> [The input]:

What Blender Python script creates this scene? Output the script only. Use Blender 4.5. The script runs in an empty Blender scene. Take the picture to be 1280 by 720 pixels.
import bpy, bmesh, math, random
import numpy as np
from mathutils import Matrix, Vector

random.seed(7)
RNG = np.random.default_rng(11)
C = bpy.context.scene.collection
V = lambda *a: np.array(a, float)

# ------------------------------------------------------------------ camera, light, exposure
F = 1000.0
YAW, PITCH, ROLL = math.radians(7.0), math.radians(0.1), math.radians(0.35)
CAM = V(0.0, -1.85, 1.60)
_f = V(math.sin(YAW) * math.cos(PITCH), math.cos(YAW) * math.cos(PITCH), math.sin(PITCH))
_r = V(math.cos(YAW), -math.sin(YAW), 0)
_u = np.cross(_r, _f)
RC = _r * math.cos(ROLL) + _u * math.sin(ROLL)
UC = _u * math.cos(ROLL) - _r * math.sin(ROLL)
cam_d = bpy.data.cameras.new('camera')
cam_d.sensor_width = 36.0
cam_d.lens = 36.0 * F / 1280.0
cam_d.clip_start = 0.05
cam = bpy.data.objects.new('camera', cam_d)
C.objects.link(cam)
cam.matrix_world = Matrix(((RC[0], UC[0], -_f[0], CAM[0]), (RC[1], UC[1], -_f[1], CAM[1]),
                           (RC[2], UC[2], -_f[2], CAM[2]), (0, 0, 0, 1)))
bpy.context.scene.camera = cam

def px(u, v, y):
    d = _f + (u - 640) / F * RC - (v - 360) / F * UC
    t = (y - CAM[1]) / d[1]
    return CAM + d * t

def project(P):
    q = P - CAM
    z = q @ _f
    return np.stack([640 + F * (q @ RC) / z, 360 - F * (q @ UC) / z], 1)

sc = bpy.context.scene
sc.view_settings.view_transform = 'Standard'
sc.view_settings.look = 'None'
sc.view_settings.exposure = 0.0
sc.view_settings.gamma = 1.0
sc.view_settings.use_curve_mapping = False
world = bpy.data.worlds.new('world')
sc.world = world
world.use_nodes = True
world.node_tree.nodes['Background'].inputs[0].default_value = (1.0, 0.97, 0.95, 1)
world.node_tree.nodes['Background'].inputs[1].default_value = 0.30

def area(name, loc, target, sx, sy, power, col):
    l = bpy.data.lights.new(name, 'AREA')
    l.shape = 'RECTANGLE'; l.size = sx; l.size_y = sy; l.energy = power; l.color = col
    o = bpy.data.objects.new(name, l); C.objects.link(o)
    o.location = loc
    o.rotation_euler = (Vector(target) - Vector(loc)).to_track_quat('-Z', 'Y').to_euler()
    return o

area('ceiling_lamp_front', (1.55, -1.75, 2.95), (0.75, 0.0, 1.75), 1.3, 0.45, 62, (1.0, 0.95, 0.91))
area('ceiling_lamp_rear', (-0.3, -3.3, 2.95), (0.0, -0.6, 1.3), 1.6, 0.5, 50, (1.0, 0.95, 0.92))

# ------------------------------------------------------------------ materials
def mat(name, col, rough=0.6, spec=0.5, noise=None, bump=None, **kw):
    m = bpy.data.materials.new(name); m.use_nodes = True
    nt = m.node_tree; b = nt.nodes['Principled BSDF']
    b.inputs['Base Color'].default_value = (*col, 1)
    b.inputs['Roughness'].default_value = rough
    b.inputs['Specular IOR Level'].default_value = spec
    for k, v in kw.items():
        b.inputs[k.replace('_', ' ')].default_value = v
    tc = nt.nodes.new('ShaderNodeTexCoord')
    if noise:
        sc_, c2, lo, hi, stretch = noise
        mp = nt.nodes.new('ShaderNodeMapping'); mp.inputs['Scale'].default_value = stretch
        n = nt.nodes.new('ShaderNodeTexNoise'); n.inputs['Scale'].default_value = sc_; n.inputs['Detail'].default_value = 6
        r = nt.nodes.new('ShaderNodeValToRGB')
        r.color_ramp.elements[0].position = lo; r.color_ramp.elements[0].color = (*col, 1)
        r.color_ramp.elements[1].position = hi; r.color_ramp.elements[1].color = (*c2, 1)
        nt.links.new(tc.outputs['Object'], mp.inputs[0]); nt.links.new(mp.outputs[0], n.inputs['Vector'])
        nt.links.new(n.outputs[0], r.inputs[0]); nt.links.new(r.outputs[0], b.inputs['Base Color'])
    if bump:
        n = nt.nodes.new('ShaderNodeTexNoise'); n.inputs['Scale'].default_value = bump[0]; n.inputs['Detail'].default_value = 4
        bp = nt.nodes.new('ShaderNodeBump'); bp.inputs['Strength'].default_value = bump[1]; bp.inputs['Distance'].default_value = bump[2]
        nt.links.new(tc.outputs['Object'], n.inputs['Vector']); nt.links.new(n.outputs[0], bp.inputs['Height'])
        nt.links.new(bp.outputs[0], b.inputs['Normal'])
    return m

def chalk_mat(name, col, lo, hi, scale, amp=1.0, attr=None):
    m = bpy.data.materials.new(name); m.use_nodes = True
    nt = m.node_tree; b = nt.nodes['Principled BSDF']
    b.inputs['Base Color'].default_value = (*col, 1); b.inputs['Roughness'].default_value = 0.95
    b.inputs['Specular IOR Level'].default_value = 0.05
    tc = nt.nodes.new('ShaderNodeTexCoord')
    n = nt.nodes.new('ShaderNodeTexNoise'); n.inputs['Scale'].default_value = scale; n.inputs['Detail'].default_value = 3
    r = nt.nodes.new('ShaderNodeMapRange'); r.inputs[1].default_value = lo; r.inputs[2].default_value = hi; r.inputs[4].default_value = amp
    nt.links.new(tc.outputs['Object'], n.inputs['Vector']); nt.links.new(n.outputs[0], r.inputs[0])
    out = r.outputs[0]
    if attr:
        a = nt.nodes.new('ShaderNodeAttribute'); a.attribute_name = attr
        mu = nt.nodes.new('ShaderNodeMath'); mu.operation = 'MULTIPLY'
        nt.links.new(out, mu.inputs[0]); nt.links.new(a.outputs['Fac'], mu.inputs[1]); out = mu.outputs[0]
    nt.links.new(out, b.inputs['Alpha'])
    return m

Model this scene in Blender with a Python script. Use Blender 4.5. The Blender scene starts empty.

> [Exercise description]: Write out the complete set of records exactly as given.

> [Task output]:
What Blender Python script creates this scene? Output the script only. Use Blender 4.5. The script runs in an empty Blender scene. Take the picture to be 1280 by 720 pixels.
import bpy, bmesh, math, random
import numpy as np
from mathutils import Matrix, Vector

random.seed(7)
RNG = np.random.default_rng(11)
C = bpy.context.scene.collection
V = lambda *a: np.array(a, float)

# ------------------------------------------------------------------ camera, light, exposure
F = 1000.0
YAW, PITCH, ROLL = math.radians(7.0), math.radians(0.1), math.radians(0.35)
CAM = V(0.0, -1.85, 1.60)
_f = V(math.sin(YAW) * math.cos(PITCH), math.cos(YAW) * math.cos(PITCH), math.sin(PITCH))
_r = V(math.cos(YAW), -math.sin(YAW), 0)
_u = np.cross(_r, _f)
RC = _r * math.cos(ROLL) + _u * math.sin(ROLL)
UC = _u * math.cos(ROLL) - _r * math.sin(ROLL)
cam_d = bpy.data.cameras.new('camera')
cam_d.sensor_width = 36.0
cam_d.lens = 36.0 * F / 1280.0
cam_d.clip_start = 0.05
cam = bpy.data.objects.new('camera', cam_d)
C.objects.link(cam)
cam.matrix_world = Matrix(((RC[0], UC[0], -_f[0], CAM[0]), (RC[1], UC[1], -_f[1], CAM[1]),
                           (RC[2], UC[2], -_f[2], CAM[2]), (0, 0, 0, 1)))
bpy.context.scene.camera = cam

def px(u, v, y):
    d = _f + (u - 640) / F * RC - (v - 360) / F * UC
    t = (y - CAM[1]) / d[1]
    return CAM + d * t

def project(P):
    q = P - CAM
    z = q @ _f
    return np.stack([640 + F * (q @ RC) / z, 360 - F * (q @ UC) / z], 1)

sc = bpy.context.scene
sc.view_settings.view_transform = 'Standard'
sc.view_settings.look = 'None'
sc.view_settings.exposure = 0.0
sc.view_settings.gamma = 1.0
sc.view_settings.use_curve_mapping = False
world = bpy.data.worlds.new('world')
sc.world = world
world.use_nodes = True
world.node_tree.nodes['Background'].inputs[0].default_value = (1.0, 0.97, 0.95, 1)
world.node_tree.nodes['Background'].inputs[1].default_value = 0.30

def area(name, loc, target, sx, sy, power, col):
    l = bpy.data.lights.new(name, 'AREA')
    l.shape = 'RECTANGLE'; l.size = sx; l.size_y = sy; l.energy = power; l.color = col
    o = bpy.data.objects.new(name, l); C.objects.link(o)
    o.location = loc
    o.rotation_euler = (Vector(target) - Vector(loc)).to_track_quat('-Z', 'Y').to_euler()
    return o

area('ceiling_lamp_front', (1.55, -1.75, 2.95), (0.75, 0.0, 1.75), 1.3, 0.45, 62, (1.0, 0.95, 0.91))
area('ceiling_lamp_rear', (-0.3, -3.3, 2.95), (0.0, -0.6, 1.3), 1.6, 0.5, 50, (1.0, 0.95, 0.92))

# ------------------------------------------------------------------ materials
def mat(name, col, rough=0.6, spec=0.5, noise=None, bump=None, **kw):
    m = bpy.data.materials.new(name); m.use_nodes = True
    nt = m.node_tree; b = nt.nodes['Principled BSDF']
    b.inputs['Base Color'].default_value = (*col, 1)
    b.inputs['Roughness'].default_value = rough
    b.inputs['Specular IOR Level'].default_value = spec
    for k, v in kw.items():
        b.inputs[k.replace('_', ' ')].default_value = v
    tc = nt.nodes.new('ShaderNodeTexCoord')
    if noise:
        sc_, c2, lo, hi, stretch = noise
        mp = nt.nodes.new('ShaderNodeMapping'); mp.inputs['Scale'].default_value = stretch
        n = nt.nodes.new('ShaderNodeTexNoise'); n.inputs['Scale'].default_value = sc_; n.inputs['Detail'].default_value = 6
        r = nt.nodes.new('ShaderNodeValToRGB')
        r.color_ramp.elements[0].position = lo; r.color_ramp.elements[0].color = (*col, 1)
        r.color_ramp.elements[1].position = hi; r.color_ramp.elements[1].color = (*c2, 1)
        nt.links.new(tc.outputs['Object'], mp.inputs[0]); nt.links.new(mp.outputs[0], n.inputs['Vector'])
        nt.links.new(n.outputs[0], r.inputs[0]); nt.links.new(r.outputs[0], b.inputs['Base Color'])
    if bump:
        n = nt.nodes.new('ShaderNodeTexNoise'); n.inputs['Scale'].default_value = bump[0]; n.inputs['Detail'].default_value = 4
        bp = nt.nodes.new('ShaderNodeBump'); bp.inputs['Strength'].default_value = bump[1]; bp.inputs['Distance'].default_value = bump[2]
        nt.links.new(tc.outputs['Object'], n.inputs['Vector']); nt.links.new(n.outputs[0], bp.inputs['Height'])
        nt.links.new(bp.outputs[0], b.inputs['Normal'])
    return m

def chalk_mat(name, col, lo, hi, scale, amp=1.0, attr=None):
    m = bpy.data.materials.new(name); m.use_nodes = True
    nt = m.node_tree; b = nt.nodes['Principled BSDF']
    b.inputs['Base Color'].default_value = (*col, 1); b.inputs['Roughness'].default_value = 0.95
    b.inputs['Specular IOR Level'].default_value = 0.05
    tc = nt.nodes.new('ShaderNodeTexCoord')
    n = nt.nodes.new('ShaderNodeTexNoise'); n.inputs['Scale'].default_value = scale; n.inputs['Detail'].default_value = 3
    r = nt.nodes.new('ShaderNodeMapRange'); r.inputs[1].default_value = lo; r.inputs[2].default_value = hi; r.inputs[4].default_value = amp
    nt.links.new(tc.outputs['Object'], n.inputs['Vector']); nt.links.new(n.outputs[0], r.inputs[0])
    out = r.outputs[0]
    if attr:
        a = nt.nodes.new('ShaderNodeAttribute'); a.attribute_name = attr
        mu = nt.nodes.new('ShaderNodeMath'); mu.operation = 'MULTIPLY'
        nt.links.new(out, mu.inputs[0]); nt.links.new(a.outputs['Fac'], mu.inputs[1]); out = mu.outputs[0]
    nt.links.new(out, b.inputs['Alpha'])
    return m

Model this scene in Blender with a Python script. Use Blender 4.5. The Blender scene starts empty.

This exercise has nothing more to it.